(SHORT EXERCISE) For this exercise, return only the lines from the line containing "Write part 4" through the line containing "dup(g0, (x, y, 1.4364), 0, lb, 'small", both ends included, exactly as they are.

[start RECORD EXCERPTS]

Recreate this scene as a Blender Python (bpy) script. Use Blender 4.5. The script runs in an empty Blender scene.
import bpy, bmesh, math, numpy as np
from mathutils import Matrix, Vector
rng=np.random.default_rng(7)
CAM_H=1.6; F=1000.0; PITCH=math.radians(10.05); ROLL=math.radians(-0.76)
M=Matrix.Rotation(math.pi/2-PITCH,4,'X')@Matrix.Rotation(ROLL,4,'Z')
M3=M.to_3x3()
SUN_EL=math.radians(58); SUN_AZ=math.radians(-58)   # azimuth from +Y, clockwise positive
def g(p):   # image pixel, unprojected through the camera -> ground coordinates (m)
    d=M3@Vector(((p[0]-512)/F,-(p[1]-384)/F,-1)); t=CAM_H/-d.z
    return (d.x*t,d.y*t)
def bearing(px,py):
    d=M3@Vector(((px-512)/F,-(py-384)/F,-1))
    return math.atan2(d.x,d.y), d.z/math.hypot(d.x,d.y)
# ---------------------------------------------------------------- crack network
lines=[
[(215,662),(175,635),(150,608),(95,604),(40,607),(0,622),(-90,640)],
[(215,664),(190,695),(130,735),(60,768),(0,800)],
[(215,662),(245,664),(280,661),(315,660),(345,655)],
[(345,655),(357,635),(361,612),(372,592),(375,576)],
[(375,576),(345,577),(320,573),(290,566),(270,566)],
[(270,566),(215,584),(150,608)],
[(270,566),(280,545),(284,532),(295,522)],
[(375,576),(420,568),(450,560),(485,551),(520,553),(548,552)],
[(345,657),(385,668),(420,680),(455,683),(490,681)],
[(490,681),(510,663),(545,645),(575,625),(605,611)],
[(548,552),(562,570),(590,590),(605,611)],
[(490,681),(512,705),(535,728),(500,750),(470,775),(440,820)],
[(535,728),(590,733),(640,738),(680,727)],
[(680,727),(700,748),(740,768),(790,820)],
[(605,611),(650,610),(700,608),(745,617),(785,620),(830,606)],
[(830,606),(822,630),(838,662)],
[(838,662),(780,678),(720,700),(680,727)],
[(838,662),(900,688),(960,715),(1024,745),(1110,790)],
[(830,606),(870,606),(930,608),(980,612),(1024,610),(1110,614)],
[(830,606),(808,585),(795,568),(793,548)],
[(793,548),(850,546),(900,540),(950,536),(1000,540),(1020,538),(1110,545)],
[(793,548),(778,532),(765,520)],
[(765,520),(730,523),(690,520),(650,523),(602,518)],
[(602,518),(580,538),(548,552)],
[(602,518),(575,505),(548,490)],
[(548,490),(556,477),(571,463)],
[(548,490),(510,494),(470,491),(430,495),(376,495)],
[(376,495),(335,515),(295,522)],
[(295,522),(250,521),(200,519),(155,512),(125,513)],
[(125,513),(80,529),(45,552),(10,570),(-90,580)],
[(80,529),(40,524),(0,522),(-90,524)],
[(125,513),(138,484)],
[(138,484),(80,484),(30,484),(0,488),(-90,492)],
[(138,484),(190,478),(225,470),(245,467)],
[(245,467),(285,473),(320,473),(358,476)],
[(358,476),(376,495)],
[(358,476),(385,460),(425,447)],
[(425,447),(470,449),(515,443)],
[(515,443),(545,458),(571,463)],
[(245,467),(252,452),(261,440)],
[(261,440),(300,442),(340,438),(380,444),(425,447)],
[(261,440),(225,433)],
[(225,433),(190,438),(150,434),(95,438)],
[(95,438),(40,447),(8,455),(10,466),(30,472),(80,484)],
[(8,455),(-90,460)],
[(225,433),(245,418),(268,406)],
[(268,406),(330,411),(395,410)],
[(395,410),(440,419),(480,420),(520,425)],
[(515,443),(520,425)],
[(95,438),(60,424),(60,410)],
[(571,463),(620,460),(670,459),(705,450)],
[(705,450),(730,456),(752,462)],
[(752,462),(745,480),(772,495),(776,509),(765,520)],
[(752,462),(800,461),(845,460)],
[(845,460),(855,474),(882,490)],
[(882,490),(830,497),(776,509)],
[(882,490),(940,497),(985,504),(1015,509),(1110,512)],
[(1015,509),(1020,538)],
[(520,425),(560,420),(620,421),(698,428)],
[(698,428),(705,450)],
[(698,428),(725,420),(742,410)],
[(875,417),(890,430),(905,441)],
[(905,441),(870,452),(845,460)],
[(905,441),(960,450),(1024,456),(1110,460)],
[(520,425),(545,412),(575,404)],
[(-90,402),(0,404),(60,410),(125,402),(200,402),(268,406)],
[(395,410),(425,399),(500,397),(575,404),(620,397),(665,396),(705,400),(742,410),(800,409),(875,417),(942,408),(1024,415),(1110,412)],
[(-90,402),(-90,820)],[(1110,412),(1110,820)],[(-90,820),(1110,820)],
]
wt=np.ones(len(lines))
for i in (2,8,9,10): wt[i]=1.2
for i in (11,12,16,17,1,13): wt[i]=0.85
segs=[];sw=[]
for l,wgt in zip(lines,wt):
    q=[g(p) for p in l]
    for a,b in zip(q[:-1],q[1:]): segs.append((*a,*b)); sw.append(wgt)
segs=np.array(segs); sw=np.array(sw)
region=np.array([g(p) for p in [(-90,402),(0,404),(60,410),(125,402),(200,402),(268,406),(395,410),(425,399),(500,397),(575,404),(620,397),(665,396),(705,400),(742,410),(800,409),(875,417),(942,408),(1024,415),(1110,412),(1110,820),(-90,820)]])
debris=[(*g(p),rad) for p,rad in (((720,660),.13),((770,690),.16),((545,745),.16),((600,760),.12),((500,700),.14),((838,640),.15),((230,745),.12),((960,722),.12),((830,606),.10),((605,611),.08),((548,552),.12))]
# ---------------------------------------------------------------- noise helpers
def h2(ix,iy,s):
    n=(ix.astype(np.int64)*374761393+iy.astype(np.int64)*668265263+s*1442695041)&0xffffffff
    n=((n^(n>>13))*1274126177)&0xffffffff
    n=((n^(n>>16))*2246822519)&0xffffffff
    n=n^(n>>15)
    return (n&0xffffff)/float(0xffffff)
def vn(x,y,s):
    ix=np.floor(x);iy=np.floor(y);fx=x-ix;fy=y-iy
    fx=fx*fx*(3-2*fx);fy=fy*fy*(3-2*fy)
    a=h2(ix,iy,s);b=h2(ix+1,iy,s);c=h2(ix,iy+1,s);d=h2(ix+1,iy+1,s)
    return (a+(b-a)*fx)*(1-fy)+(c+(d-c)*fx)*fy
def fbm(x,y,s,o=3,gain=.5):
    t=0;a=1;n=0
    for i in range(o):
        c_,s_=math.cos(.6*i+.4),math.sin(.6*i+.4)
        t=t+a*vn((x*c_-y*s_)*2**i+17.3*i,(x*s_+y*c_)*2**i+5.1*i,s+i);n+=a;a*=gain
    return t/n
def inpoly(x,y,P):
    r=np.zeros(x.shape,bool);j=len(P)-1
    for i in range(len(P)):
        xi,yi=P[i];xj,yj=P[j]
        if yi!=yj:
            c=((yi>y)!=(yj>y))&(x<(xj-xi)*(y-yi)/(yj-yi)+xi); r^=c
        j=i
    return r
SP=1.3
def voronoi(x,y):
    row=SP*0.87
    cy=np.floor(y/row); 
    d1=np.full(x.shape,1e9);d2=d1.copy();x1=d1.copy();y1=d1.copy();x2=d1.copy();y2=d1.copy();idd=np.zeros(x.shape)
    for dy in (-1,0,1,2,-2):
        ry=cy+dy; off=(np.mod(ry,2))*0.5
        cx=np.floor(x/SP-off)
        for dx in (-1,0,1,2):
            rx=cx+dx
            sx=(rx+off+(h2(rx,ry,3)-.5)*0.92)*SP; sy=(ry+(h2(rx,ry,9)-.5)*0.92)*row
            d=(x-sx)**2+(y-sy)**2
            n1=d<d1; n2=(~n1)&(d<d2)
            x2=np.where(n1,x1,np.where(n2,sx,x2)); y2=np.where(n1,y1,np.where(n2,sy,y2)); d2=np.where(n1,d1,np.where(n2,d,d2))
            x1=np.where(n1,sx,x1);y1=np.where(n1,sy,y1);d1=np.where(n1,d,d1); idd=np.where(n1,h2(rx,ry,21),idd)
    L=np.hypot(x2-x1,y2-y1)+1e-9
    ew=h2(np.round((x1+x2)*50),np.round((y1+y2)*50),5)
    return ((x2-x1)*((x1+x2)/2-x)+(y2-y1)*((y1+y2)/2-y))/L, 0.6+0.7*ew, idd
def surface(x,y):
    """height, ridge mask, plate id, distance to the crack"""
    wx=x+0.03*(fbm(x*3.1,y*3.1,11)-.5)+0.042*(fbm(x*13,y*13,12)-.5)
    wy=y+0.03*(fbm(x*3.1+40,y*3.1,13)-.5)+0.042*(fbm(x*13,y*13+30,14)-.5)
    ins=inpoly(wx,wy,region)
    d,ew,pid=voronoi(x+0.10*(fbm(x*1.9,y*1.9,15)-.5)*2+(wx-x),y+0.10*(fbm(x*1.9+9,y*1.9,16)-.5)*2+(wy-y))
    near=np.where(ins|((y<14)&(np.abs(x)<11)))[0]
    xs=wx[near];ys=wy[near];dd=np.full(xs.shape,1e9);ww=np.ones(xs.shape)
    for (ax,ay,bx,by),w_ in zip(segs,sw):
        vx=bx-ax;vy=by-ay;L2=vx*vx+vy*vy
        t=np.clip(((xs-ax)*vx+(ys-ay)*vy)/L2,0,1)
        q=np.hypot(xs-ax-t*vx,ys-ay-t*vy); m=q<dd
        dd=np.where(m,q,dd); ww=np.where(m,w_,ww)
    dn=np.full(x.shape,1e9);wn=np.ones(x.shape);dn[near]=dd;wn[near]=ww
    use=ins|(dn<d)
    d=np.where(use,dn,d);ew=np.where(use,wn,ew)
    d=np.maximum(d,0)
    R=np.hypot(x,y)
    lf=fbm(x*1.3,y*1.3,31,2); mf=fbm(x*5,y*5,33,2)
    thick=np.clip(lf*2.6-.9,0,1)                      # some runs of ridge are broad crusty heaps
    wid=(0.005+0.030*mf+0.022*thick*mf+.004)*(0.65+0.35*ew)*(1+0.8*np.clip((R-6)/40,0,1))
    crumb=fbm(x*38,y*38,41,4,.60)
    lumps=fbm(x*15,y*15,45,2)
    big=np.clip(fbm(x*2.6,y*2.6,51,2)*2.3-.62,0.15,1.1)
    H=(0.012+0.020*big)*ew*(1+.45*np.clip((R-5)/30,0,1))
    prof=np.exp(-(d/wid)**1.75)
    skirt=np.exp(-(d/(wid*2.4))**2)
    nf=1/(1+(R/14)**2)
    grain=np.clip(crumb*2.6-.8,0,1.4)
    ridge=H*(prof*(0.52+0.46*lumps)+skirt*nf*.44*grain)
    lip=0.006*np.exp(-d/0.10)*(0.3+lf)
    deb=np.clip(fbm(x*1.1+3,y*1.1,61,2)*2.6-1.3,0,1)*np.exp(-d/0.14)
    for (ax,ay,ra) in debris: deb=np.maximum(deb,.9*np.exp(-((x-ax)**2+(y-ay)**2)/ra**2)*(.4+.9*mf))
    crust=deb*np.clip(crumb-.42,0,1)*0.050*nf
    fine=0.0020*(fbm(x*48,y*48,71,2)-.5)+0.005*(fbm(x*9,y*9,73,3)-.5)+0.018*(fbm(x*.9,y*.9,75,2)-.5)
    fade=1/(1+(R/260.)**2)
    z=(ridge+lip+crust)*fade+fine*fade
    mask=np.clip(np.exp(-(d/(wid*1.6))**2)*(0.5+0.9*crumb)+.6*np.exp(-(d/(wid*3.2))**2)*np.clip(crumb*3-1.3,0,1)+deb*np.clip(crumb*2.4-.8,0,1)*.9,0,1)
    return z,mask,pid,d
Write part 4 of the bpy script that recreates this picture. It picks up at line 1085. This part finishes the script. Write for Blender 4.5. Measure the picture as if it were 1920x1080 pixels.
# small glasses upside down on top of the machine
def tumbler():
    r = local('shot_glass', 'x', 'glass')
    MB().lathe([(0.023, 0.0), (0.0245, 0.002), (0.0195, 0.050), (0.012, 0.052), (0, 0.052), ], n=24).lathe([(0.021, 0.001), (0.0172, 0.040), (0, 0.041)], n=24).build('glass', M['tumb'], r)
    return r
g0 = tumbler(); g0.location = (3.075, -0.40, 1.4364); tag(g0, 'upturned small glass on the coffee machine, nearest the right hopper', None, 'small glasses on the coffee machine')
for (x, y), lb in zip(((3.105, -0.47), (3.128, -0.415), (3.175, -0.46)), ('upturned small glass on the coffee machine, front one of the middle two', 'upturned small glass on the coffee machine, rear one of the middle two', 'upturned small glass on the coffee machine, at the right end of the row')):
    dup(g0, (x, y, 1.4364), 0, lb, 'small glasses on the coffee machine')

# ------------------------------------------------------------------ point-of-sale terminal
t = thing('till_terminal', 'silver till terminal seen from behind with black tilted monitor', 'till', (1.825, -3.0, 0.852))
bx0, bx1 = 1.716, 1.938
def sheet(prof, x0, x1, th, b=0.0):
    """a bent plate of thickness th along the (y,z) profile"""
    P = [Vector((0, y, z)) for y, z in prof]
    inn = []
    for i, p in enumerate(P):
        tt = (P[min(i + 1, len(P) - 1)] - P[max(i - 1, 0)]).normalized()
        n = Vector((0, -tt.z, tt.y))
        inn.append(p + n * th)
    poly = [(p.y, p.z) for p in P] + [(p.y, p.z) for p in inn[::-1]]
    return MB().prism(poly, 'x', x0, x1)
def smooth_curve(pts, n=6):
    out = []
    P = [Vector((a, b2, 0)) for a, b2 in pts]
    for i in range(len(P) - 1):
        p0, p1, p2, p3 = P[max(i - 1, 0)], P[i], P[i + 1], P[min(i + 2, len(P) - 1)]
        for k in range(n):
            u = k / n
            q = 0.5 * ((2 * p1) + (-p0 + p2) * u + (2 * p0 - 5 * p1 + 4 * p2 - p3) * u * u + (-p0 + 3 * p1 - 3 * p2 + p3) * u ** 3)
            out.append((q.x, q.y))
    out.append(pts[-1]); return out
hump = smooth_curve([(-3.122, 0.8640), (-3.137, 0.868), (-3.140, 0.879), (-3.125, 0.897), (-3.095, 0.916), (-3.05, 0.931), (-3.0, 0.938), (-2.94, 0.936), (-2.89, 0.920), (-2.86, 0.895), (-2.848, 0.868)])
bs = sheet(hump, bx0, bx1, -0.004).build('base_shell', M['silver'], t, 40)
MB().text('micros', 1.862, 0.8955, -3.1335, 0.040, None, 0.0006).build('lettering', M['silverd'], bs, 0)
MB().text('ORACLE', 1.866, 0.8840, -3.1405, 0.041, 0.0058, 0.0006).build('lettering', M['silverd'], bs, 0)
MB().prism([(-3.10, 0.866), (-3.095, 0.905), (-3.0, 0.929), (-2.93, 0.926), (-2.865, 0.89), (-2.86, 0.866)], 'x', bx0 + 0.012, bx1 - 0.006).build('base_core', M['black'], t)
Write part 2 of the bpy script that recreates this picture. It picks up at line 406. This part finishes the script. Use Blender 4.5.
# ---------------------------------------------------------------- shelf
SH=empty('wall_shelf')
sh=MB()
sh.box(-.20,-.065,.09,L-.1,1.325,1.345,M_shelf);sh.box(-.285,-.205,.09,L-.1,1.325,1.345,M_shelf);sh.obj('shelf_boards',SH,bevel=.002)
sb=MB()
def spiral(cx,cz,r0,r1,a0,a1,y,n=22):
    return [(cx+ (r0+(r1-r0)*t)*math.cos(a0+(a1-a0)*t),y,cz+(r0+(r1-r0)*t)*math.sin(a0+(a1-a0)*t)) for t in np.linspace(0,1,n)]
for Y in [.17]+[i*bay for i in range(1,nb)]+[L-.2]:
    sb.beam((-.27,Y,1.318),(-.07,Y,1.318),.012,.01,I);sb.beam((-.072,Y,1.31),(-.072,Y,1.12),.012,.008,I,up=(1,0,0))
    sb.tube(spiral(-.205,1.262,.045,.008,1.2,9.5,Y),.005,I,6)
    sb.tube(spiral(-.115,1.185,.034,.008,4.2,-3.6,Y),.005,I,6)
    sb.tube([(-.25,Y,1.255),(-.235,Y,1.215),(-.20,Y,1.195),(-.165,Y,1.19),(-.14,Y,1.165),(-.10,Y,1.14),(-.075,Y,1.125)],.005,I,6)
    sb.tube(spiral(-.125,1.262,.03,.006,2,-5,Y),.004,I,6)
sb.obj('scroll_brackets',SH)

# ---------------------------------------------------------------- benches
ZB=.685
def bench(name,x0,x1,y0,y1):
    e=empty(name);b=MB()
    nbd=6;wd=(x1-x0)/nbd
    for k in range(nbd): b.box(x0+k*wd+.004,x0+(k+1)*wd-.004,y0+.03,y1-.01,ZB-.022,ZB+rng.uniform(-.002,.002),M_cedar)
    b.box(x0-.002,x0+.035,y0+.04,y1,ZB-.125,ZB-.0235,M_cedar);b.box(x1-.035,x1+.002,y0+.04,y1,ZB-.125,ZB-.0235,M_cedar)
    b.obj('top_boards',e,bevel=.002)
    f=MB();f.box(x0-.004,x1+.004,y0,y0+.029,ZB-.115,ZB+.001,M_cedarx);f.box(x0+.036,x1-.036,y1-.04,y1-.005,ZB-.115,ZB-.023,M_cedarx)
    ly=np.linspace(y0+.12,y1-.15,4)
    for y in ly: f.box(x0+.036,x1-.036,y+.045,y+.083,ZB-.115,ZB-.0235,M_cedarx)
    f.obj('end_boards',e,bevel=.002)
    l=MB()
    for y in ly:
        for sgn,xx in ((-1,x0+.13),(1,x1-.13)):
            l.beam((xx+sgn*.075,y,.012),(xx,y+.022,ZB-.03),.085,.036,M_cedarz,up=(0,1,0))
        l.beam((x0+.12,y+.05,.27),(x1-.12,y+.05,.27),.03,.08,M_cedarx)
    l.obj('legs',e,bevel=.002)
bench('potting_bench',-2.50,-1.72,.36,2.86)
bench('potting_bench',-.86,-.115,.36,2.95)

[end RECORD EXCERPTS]

(FINISHED TASK)
Write part 4 of the bpy script that recreates this picture. It picks up at line 1085. This part finishes the script. Write for Blender 4.5. Measure the picture as if it were 1920x1080 pixels.
# small glasses upside down on top of the machine
def tumbler():
    r = local('shot_glass', 'x', 'glass')
    MB().lathe([(0.023, 0.0), (0.0245, 0.002), (0.0195, 0.050), (0.012, 0.052), (0, 0.052), ], n=24).lathe([(0.021, 0.001), (0.0172, 0.040), (0, 0.041)], n=24).build('glass', M['tumb'], r)
    return r
g0 = tumbler(); g0.location = (3.075, -0.40, 1.4364); tag(g0, 'upturned small glass on the coffee machine, nearest the right hopper', None, 'small glasses on the coffee machine')
for (x, y), lb in zip(((3.105, -0.47), (3.128, -0.415), (3.175, -0.46)), ('upturned small glass on the coffee machine, front one of the middle two', 'upturned small glass on the coffee machine, rear one of the middle two', 'upturned small glass on the coffee machine, at the right end of the row')):
    dup(g0, (x, y, 1.4364), 0, lb, 'small glasses on the coffee machine')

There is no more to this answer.